Moved this week and started to breakdown the tank. Noticed eggs on rock, so I put the rock in a large bowl with air stone. Had to put the parents in my friends tank till I got theirs set back up. This is my Jacks first brood.Looks like there is anywhere from 700-1000 eggs. I thought they only laid 300-500 but anyway. The eggs are hatching just fine, seems like some are dying after hatching. Trying to remove fuzzy dead eggs, but some still remain. I would like to give them the best chance to live as I possibly can, so any advice? I also have some brine cysts, but should I start to hatch them now? I haven’t ever had much success with keeping brine alive more than 2-3 days after hatching.
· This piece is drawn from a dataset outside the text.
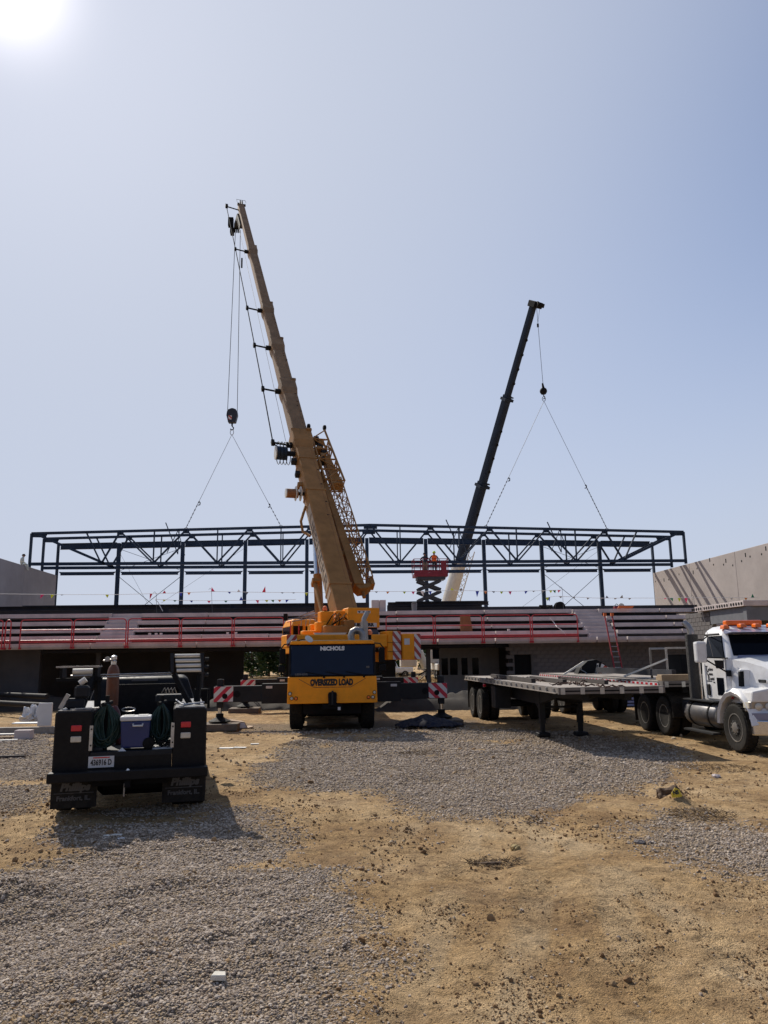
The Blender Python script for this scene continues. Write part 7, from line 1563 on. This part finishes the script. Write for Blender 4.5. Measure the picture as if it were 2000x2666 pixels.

I didn’t have the option of leaving the eggs with the parents, so anything I can do to help the little buggers?
 
They or not full grown 6 an 4 inch . But it works and happy after fry they go back to the 29g
 
Mumma.of.two said:
I don't under stand why they are in the ten to begin with if you have two larger tanks...

Me either?!

Why are they not in the 29 gallon?? And even that isn't large enough. You said they are 6 inches and 4 inches right? Maybe I read wrong, I hope I did. I'm sorry I'm not trying to be rude but a 20"x10" tank is SO small for those poor fish. Imagine if you had to live in a small bathroom, with someone else, would you be happy?